THE DAILY CHART: OECD's tempered MRRT tick
The OECD has thrown its support behind the federal government's mining tax, to a point. In its Economic Survey of Australia the Paris-based organisation said the mineral resource rent tax (MRRT) is "justified on both equity and efficiency grounds". On equity grounds, the OECD cites this graph illustrating that the government's share of mining profits has fallen from 40 per cent to around 13 per cent in the last decade. On efficiency grounds, the OECD agrees with the widely accepted premise that the current tax system on production is a disincentive for mining companies and a tax on profits would be more appropriate.

But the OECD takes issue with the current form of the MRRT. Firstly, the organisation is concerned that the government has set the tax too low, so the tax share of mining profits will remain lower than they should be. Secondly, applying the new regime to only a small fraction of mining companies undermines efforts to increase the efficiency of mining taxation – both concerns serve as timely reminders of what the original resource super profits tax looked like.
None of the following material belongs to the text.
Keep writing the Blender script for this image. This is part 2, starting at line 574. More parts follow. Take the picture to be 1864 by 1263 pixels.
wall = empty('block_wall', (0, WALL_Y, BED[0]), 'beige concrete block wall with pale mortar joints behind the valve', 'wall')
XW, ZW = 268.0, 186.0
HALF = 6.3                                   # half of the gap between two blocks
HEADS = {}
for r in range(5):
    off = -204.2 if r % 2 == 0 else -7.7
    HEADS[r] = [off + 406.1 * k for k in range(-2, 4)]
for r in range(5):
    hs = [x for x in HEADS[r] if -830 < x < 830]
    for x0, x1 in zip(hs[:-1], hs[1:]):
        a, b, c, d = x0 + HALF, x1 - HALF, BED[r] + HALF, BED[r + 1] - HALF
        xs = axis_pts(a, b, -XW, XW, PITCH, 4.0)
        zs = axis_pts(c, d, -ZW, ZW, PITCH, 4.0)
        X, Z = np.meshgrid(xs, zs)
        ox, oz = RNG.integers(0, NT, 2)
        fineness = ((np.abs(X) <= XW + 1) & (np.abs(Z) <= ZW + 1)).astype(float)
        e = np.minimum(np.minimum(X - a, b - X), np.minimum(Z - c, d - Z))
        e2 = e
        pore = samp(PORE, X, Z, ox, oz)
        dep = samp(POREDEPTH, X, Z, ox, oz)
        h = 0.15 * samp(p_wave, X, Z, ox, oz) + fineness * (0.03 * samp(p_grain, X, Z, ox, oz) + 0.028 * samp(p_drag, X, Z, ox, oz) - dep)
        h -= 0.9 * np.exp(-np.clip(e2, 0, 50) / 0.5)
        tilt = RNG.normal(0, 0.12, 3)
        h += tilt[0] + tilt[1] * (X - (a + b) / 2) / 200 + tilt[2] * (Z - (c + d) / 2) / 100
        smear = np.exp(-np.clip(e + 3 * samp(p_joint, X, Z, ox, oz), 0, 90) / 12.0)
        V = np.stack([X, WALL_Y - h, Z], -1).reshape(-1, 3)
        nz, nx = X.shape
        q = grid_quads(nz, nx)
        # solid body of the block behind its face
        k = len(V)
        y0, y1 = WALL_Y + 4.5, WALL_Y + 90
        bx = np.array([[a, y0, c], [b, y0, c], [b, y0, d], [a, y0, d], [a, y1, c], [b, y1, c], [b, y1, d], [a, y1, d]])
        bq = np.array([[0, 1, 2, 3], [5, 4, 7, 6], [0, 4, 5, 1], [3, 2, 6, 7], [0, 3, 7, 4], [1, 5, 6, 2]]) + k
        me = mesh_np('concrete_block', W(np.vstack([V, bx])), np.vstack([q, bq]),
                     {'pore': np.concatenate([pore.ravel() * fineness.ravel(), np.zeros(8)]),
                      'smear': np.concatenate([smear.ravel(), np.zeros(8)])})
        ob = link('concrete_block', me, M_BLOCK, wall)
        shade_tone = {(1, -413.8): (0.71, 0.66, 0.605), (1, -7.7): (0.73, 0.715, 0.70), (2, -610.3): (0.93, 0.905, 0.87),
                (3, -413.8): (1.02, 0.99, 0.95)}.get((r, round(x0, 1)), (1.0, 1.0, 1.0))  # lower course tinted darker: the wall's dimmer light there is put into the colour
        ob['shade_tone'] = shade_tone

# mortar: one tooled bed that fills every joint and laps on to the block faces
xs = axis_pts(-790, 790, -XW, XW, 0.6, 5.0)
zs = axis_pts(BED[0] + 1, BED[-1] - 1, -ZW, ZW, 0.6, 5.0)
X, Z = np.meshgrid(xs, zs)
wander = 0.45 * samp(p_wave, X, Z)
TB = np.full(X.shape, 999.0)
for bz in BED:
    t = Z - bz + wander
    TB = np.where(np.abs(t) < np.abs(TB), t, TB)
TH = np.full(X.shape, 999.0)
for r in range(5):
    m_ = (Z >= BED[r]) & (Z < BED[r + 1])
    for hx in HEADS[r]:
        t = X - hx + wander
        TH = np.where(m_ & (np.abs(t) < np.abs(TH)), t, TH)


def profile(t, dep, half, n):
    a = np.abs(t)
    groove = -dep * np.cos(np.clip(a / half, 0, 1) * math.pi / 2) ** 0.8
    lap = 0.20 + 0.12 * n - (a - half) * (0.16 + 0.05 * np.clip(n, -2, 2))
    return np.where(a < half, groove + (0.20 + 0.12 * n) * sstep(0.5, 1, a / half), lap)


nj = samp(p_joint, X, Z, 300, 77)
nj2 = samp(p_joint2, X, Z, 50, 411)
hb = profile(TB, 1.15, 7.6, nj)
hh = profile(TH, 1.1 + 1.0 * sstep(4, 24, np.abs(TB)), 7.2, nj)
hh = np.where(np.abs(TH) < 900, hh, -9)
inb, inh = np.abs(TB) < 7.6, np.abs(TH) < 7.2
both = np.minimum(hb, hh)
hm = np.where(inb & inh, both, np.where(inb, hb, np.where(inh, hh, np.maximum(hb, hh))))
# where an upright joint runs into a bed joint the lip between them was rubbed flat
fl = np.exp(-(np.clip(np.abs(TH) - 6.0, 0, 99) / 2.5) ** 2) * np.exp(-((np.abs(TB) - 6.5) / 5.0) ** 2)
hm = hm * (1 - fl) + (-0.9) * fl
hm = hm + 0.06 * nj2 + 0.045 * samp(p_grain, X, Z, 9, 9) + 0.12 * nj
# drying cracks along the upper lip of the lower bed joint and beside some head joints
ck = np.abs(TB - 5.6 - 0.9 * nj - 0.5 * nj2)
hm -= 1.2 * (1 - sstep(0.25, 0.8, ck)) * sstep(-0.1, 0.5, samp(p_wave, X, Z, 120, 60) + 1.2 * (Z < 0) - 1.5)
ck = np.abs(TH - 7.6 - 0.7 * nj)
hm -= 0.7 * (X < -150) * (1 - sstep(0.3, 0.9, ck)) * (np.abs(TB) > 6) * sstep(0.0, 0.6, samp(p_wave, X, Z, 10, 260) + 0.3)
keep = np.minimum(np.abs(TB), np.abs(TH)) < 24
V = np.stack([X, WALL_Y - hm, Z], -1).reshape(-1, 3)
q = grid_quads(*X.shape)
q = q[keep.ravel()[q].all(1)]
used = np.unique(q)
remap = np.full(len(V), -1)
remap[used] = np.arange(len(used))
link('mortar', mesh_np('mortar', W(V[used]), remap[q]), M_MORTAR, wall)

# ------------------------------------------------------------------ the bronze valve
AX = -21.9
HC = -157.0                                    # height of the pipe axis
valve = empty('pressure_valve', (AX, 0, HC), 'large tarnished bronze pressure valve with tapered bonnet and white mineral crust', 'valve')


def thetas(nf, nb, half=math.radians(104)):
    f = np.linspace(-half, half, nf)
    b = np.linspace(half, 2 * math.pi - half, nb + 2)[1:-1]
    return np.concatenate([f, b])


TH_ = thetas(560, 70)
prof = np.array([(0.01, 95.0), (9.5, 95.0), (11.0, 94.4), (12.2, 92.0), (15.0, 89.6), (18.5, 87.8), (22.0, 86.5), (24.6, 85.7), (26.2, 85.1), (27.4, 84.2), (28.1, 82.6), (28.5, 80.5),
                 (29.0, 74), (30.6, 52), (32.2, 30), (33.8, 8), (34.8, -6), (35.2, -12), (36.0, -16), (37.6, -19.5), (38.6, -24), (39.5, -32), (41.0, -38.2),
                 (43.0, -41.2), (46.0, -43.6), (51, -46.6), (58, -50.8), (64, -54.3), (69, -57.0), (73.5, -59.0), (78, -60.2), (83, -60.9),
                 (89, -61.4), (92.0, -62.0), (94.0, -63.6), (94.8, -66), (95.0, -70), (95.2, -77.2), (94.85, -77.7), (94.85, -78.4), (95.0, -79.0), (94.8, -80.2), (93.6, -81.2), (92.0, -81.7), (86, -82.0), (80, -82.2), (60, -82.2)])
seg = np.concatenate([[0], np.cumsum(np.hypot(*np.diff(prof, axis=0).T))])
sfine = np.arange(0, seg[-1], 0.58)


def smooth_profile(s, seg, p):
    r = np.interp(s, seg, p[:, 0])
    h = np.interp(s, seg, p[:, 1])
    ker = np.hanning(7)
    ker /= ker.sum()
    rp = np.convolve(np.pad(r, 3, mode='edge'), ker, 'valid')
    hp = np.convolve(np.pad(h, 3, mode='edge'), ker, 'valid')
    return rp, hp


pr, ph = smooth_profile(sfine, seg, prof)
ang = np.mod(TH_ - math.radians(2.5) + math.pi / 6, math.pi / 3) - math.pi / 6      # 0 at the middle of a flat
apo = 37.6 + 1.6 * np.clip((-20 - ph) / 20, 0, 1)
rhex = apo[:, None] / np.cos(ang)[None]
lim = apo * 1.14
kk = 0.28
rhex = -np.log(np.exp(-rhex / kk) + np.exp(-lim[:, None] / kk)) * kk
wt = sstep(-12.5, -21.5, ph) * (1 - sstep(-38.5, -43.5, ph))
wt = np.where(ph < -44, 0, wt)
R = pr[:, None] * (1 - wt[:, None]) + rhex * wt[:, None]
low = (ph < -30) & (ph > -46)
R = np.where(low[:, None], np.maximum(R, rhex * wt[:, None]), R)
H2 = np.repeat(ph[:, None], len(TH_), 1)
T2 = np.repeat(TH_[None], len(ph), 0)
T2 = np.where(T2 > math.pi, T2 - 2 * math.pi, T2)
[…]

And the OECD adds that the government shouldn't be making spending decisions on the basis of future mining tax revenue because of its unpredictability and diverting the proceeds to an investment fund would be more prudent.
For more on the MRRT, Rob Burgess points out that Treasurer Wayne Swan's push for China to let the yuan appreciate could put potential iron ore and coal exports at risk, which would inevitably result in lower mining tax revenue.